Effective use of cohesive zone-based models for the prediction of progressive damage at the fiber/matrix scale

Abstract

The onset and growth of damage in fiber/matrix composites under transverse loads were modelled using cohesive elements and representative volume elements of randomly arranged fibers. Switching between iterative schemes, using an appropriate tolerance and load increment size, and using an extrapolated solution as an initial guess for load increments led to over an order of magnitude reduction in the solution time. The effect of several model parameters on the failure properties for the next larger scale was studied. The crack path did exhibit a dependence on the mesh, but the RVE strength and amount of dissipated energy in the representative volume element did not vary more than 4% for any of the mesh refinements considered. Periodic boundary conditions minimally interfered with the localization of damage when the localized band of damage did not extend across the entire RVE or when the damage naturally localized parallel to a boundary or diagonal of the representative volume element.
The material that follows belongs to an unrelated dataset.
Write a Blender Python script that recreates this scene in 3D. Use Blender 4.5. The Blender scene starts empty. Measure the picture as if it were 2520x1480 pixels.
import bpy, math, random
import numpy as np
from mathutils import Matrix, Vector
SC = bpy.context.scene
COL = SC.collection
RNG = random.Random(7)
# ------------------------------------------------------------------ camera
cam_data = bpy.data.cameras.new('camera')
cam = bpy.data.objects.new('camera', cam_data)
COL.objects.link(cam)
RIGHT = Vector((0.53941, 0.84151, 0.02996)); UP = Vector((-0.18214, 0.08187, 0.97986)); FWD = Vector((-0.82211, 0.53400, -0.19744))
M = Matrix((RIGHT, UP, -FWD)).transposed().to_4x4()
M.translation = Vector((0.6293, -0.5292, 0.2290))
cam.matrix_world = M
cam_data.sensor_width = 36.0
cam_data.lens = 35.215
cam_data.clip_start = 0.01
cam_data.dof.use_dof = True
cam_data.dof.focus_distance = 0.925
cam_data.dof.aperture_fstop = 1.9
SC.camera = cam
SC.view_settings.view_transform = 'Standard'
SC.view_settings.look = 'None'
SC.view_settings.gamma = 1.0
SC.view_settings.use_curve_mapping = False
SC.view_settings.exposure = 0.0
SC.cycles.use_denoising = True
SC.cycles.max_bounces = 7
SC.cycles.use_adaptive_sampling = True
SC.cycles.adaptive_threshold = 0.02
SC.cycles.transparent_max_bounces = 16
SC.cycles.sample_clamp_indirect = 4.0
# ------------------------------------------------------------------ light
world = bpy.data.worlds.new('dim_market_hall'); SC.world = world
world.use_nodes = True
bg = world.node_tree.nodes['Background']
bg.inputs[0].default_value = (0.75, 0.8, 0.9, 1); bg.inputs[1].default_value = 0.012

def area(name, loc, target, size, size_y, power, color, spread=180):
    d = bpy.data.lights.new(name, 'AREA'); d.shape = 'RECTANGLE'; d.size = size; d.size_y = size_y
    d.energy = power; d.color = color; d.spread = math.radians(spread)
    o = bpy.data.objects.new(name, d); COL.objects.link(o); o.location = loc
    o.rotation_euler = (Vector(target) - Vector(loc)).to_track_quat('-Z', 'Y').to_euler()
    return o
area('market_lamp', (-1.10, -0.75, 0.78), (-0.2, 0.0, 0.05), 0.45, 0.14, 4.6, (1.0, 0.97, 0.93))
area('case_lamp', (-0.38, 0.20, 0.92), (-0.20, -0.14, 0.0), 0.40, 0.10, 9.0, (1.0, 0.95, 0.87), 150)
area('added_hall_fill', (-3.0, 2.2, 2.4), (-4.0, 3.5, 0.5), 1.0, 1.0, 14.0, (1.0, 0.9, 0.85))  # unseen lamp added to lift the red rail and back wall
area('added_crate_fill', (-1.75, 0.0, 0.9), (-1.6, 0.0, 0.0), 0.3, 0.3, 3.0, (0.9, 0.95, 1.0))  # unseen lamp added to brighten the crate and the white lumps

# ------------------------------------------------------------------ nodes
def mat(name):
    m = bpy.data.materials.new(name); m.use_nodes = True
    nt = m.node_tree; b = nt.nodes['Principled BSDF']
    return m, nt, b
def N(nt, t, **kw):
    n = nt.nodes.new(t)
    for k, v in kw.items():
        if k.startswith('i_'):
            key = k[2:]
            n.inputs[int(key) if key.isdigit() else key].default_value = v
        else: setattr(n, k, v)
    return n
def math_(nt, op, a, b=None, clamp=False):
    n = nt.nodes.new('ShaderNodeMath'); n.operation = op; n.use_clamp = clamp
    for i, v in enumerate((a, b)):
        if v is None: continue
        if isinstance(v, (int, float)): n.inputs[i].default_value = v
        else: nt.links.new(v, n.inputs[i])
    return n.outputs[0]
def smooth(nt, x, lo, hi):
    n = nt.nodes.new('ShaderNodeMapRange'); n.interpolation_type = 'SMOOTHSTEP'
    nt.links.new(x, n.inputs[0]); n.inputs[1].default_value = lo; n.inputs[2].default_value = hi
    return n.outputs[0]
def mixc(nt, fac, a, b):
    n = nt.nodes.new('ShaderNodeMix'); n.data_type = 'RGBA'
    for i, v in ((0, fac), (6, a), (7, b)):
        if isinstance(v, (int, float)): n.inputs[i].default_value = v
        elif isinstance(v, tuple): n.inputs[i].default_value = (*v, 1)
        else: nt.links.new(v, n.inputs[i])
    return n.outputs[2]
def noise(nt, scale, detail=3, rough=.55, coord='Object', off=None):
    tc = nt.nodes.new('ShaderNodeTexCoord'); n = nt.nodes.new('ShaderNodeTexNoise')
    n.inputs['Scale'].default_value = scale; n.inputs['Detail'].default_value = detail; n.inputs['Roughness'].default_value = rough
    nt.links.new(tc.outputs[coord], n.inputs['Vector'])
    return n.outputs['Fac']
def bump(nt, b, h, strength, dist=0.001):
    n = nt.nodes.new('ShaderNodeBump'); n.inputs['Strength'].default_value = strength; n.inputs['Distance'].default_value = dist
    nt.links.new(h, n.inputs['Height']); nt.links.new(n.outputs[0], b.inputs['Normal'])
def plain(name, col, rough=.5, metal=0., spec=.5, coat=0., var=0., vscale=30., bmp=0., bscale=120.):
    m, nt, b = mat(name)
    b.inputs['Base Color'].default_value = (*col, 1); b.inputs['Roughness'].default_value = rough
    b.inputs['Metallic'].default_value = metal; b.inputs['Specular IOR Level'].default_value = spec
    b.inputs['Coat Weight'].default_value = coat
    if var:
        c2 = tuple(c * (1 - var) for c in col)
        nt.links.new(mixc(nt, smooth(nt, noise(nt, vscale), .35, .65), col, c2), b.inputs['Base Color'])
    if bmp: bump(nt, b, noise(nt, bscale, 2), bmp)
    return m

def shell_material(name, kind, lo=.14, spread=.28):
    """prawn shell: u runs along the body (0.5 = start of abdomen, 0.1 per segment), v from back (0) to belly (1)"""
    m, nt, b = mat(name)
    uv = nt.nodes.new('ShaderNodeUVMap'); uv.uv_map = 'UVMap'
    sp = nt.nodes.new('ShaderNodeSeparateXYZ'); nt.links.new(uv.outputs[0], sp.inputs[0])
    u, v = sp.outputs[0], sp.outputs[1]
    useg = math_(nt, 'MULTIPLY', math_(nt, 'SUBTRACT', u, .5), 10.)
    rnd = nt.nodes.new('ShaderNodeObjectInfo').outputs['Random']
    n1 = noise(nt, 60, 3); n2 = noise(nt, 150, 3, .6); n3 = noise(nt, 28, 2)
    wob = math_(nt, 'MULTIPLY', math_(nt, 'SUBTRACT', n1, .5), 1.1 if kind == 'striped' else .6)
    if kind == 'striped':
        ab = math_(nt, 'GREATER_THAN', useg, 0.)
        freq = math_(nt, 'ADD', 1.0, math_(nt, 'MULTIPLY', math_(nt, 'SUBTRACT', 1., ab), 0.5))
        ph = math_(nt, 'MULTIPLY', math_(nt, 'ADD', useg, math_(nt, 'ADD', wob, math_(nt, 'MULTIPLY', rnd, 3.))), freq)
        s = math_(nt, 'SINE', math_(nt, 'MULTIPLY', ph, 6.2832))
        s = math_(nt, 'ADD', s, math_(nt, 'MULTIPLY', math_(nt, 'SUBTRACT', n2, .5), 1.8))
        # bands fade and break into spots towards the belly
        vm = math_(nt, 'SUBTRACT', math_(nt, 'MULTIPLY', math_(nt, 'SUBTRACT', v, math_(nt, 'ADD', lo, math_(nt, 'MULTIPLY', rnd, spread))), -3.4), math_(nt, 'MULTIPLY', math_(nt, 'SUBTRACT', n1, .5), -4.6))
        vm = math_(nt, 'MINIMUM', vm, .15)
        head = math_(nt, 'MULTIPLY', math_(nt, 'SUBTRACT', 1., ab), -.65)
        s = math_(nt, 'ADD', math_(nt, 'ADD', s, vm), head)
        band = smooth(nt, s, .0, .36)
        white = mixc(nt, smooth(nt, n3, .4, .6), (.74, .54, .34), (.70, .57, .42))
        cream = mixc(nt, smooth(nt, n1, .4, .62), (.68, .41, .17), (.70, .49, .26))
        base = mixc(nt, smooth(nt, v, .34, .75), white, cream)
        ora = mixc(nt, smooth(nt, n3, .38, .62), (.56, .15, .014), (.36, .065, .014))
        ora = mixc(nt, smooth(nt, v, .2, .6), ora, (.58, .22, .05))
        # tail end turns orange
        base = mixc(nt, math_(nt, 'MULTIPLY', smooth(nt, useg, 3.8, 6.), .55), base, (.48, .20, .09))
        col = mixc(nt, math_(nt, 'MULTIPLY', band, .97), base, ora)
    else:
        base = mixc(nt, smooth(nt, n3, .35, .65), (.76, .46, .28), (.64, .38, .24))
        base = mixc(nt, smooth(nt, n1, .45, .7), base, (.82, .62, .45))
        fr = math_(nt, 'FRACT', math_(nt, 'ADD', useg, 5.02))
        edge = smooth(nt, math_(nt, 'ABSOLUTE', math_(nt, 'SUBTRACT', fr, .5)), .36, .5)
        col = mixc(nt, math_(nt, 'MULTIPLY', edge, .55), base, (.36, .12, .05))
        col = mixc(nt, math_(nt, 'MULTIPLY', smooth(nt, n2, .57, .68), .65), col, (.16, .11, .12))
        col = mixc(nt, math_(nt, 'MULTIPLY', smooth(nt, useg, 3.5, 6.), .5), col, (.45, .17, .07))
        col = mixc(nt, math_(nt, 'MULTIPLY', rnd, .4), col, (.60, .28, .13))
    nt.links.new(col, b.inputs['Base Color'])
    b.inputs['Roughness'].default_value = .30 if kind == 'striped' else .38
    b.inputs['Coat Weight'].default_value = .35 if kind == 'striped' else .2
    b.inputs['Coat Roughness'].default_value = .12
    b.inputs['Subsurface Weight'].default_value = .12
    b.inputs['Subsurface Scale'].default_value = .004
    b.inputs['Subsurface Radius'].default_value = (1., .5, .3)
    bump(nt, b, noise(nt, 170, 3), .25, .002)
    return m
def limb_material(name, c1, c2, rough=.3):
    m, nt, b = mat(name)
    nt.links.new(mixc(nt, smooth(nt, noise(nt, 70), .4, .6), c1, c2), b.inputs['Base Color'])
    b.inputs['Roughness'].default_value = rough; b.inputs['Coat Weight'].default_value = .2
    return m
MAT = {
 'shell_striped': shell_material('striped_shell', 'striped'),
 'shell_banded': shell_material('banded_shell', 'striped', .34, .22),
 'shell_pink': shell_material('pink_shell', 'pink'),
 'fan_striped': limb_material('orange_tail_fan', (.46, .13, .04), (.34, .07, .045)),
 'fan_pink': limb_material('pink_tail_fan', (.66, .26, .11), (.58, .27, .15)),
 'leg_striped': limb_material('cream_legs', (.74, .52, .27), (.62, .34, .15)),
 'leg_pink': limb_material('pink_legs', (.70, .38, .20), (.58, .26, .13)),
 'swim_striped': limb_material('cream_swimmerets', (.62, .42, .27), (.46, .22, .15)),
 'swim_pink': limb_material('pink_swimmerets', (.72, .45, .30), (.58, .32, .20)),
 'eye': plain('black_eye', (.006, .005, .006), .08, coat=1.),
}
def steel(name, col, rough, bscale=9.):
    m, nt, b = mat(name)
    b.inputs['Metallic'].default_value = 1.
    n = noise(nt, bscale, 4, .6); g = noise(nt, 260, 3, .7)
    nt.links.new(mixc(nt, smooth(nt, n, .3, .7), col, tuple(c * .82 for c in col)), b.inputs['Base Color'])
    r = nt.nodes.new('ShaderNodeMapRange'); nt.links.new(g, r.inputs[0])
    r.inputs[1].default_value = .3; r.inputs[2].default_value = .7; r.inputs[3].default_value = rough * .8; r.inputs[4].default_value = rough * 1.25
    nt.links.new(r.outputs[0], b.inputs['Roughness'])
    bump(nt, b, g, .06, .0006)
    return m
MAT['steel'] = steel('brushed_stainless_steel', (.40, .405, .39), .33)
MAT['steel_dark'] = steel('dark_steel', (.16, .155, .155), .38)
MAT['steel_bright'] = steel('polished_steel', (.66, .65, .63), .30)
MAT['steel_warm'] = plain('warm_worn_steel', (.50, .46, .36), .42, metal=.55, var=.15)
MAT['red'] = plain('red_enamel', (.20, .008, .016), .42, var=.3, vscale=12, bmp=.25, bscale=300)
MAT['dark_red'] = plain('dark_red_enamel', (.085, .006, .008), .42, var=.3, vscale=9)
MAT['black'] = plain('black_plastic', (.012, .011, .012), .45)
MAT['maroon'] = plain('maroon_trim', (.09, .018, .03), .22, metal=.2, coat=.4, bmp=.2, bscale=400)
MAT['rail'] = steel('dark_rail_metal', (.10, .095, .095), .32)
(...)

A local method for quantifying the energy dissipated within the representative volume element was proposed, which provides an improved accuracy and flexibility. An approach to precisely define the dominant crack was given, which allowed the energy dissipate diffusely and along the dominant crack to be separated. It was shown that the predicted critical strain energy release rate for the representative volume element was sensitive to the representative volume element unless the diffusely dissipated energy was accounted for separately. The proposed technique for calculating failure properties within a multiscale framework has the potential to be applied to other damage models.